I want the good parts of us to win. The parts that recognize that in each of us is this God-shaped hole, just desperate to be filled with love and belonging and wholeness. The parts that recognize we bleed the same blood. The parts that recognize that–by and large–we’re after the same things: safe places for our children to grow into their full potential as human beings, places where fear is replaced by the confidence that they are loved.

We are, of course, screaming at each other via social media again. Because this is our poor excuse for public discourse in 2018. We formulate our hot takes and point our fingers and cast blame and rage at anyone who disagrees with our particular view…. And meanwhile we live in a world where teenagers are so angry and sad and lost that shooting up their classmates with too-accessible assault rifles almost weekly news.

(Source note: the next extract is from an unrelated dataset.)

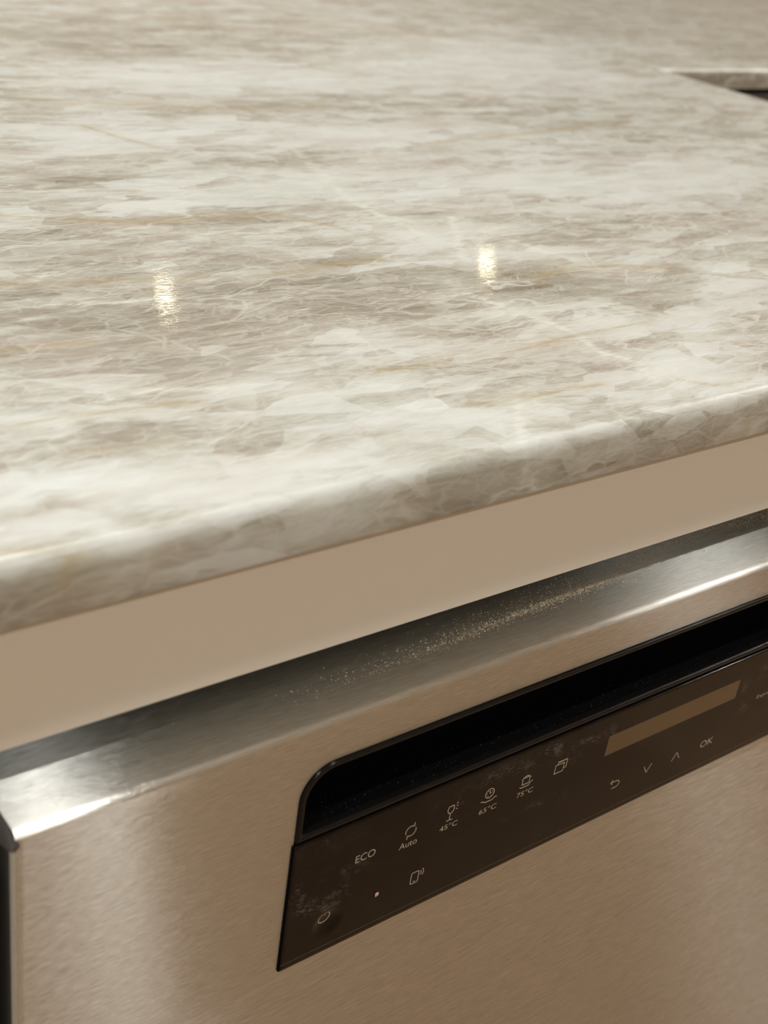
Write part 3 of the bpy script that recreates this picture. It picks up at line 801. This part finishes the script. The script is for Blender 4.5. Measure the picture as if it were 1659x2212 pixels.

And it breaks my heart. Because the din of our division and fear and anger is no place for real solutions, real action, real peace to emerge. The stage of our rage at each other is no place for our children to learn what it means to be community. 

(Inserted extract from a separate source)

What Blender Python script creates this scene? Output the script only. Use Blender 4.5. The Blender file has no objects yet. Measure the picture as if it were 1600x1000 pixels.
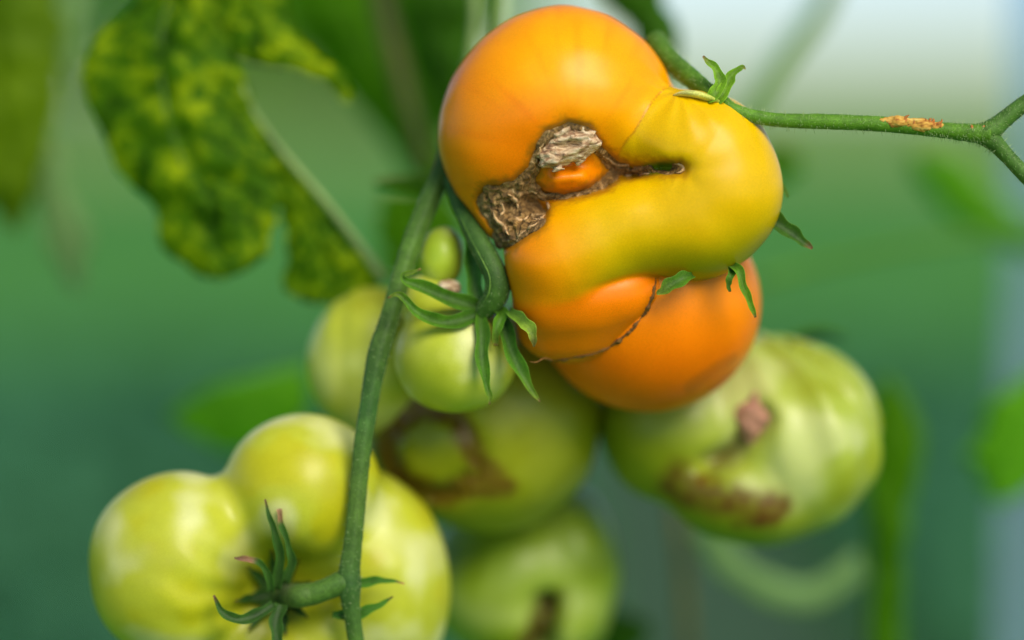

I recently binge-watched (for real–BINGE!) the series Hell on Wheels on Netflix, the story of a Confederate soldier and former slaveowner Cullen Bohannon, who, post war, and having lost everything, heads west to avenge his wife’s death, and finds himself working on the railroad. Get yourself to Netflix right now if you’ve missed it. It is raw. Gut-wrenching. Heart-breaking. But it also often gets right to the issues of what it means for competing world views and different life experiences to somehow make a new start together. As evidenced by Cullen’s deep friendship with a former slave, Elam. It is a rocky relationship, but it’s real. And honest. And is a vivid portrayal of how we find the bits of humanity in one another, and are then able to put our feet in the same direction and walk towards some sense of hope for a future we can’t name quite yet, but are determined to live into.

Y’all. We need to heed our better angels. With all we’ve got. I’m not entirely sure how we get to a point where those angels are our first and best guide, but I suspect there are two key things that have to happen. We’re going to have to 1) Listen first. and 2) Refrain from demonizing those who do not agree with us.

Look, I’m mad and sad as hell that our children are dying. And I have to repeat my own words, that I do not have time for fear, every damn morning that I take my precious daughter to school. Do not mistake my insistence on finding the humanity in one another, in asking for us to set aside our rage for some kind of cooperative effort, as my having settled. Or having been desensitized.

I’m mad and sad as hell.

But I also believe, with all that I am, that overcoming our inability to walk into some sort of No Man’s Land of this social-media driven battlefield we find ourselves in and find some common ground is going to take more guts, more grit, than we have ever known. It will take looking each other in the eye and saying, “I want my kids safe. You want yours safe. How can we do this together?” It will take naming again our values and listening for where our values are the same, even if by a slim margin, and building on that bit of sameness. It will take ceasing to attack and then seeking to heal. It will take laying off the snark and really talking to one another.

Y’all, I get it. We’re scared. All of us. And this is a mighty, complex and terrifying reality, this national crisis we’re in. But for the love of all that is holy, for the love of our beautiful children, we have got to find a better way.

Meanwhile, I’m praying fiercely this morning for Maddy.

And for Ruby and Gabriel. And for Livy and Ethan. And for Ellen and Sarah. And for Anna and Evan. And for Tedi and Chernet. And Madeline. And Dereon. And Graham and Ethan. And Grace and John. And Beckett and Jett. And every other kid I know and love, and their moms and dads, who I know, like me, will have to summon some extra courage to let them walk in the school building this morning.

Better angels. Better angels. Better angels.

The good parts of us. The good parts of us. The good parts of us.

May we find, somehow, a way for these things to prevail.

May it be so.

****

PS–Shoutout, as always, to Lincoln Elementary Performing Arts School, for being a place that teaches kids first, and always, to take care of each other. They are family. And we are grateful.